Holy Father, keep us from careless hands and cold hearts. Forgive us for treating holy things as routine, for neglecting hidden duties, and for wanting public worship without private devotion. Thank You for Jesus Christ, our better sacrifice and high priest, whose offering is complete. Teach us to serve with reverence, to worship by Your word, and to tend the life You have called us to offer through Him. Amen.

Takeaway

Christ has fulfilled the sacrifice, but God still deserves worship, service, and devotion that do not grow cold through neglect.

Preach It

The Fire Must Keep Burning

Text: Leviticus 6 New Testament Tie-In: Hebrews 10:11–14; Romans 12:1; 1 Peter 2:5

Thesis

Leviticus 6 teaches that holy service must not become careless routine, and Christ’s completed sacrifice calls God’s people to continual, reverent devotion.

Simple Sermon Outline

1. God Required Continual Fire on the Altar

The priest had to keep the altar fire burning. It was not to go out. Worship under the Law was not driven by human mood or occasional interest. God commanded continual attention at the altar.

2. God Required Reverence in Hidden Duties

The priest removed ashes, changed garments, and carried the remains to a clean place. Even after the public sacrifice, holy things had to be handled carefully. God saw the quiet duties as much as the visible offering.

3. God Required Priests to Treat Holy Things as Holy

The grain offering, sin offering, blood, garments, vessels, and priestly portions were all governed by God’s command. Familiarity with holy service did not excuse carelessness.

4. Christ Fulfilled the Sacrifice and Calls Us to Steady Devotion

Christ offered Himself once for all.

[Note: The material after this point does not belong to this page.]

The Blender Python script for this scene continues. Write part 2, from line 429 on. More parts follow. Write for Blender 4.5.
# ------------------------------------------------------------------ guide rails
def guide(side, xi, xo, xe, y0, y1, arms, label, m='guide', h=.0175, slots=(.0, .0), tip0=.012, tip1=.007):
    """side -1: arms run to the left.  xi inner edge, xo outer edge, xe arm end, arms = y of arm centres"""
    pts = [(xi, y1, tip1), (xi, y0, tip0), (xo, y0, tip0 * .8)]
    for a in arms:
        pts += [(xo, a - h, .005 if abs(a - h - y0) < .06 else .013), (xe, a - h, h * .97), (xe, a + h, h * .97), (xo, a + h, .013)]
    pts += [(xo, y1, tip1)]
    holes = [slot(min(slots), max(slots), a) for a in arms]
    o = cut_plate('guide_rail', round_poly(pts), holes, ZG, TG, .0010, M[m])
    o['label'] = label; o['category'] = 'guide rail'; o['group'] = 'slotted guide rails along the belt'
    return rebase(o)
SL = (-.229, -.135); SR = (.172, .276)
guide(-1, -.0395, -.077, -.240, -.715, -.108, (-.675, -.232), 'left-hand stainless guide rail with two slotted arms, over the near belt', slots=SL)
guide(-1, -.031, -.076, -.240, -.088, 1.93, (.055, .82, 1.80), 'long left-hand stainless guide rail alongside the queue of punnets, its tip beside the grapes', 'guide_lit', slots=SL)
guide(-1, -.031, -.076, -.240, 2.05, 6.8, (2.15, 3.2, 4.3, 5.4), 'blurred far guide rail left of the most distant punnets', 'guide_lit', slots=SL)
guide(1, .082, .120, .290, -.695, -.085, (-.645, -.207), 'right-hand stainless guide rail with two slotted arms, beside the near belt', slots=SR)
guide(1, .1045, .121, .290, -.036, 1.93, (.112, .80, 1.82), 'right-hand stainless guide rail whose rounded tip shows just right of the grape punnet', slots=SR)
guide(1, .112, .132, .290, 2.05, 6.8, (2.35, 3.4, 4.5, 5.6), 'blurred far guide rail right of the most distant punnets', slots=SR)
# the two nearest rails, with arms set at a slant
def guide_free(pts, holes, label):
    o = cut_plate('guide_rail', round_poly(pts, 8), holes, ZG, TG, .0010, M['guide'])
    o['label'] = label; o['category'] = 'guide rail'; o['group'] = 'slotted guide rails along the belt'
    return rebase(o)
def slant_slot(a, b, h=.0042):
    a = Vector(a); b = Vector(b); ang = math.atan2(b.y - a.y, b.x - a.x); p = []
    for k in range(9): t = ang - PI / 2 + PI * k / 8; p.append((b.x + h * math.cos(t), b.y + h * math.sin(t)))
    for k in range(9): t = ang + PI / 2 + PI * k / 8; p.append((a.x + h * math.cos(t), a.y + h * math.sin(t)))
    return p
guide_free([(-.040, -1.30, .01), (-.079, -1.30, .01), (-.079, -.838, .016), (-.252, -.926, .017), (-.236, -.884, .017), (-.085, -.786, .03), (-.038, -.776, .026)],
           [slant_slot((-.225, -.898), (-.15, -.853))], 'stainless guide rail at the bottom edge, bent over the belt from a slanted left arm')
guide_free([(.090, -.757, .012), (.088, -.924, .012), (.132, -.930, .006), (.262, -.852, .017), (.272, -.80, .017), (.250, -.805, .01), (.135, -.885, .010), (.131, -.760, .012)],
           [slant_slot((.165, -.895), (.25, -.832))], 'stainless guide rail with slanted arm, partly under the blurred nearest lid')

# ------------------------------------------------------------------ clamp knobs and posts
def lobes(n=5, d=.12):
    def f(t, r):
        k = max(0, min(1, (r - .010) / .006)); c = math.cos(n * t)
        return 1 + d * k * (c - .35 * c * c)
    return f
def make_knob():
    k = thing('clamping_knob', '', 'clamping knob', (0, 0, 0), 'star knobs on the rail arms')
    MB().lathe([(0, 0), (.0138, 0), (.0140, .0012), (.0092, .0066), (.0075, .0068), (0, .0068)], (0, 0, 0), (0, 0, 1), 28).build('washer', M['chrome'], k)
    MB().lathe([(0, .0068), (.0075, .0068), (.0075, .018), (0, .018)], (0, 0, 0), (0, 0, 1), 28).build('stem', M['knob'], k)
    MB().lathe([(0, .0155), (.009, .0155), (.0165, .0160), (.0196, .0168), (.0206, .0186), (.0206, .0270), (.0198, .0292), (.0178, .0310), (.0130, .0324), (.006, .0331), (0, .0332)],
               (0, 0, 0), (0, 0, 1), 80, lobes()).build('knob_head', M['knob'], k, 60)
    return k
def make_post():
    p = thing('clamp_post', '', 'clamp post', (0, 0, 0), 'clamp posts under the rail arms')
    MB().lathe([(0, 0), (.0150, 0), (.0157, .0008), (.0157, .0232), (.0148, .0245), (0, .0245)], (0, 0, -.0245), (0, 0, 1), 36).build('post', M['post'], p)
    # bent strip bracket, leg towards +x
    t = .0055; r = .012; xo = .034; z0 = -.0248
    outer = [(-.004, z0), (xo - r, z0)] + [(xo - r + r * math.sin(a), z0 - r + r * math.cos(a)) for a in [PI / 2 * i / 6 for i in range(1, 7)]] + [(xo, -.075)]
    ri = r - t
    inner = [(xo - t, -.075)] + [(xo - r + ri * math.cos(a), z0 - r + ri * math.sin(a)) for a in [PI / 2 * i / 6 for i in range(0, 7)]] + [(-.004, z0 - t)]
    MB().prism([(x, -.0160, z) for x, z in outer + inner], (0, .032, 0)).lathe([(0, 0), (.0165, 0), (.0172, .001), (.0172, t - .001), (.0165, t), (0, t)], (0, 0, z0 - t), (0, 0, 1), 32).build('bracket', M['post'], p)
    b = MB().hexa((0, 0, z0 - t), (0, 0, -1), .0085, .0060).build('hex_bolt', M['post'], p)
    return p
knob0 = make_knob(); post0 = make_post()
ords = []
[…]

Christians do not tend a Levitical altar, but they are called to offer themselves to God through Christ. The saved life must not become cold, casual, or neglected.

Conclusion and Invitation

Leviticus 6 teaches that holy service must be tended. The fire was not allowed to die through neglect.

Christ has completed the sacrifice. Come to God through Him. Hear the gospel. Believe in Christ. Repent of sin. Confess Him as Lord. Be baptized for the forgiveness of sins. Then live with reverence that does not go out when the public moment ends.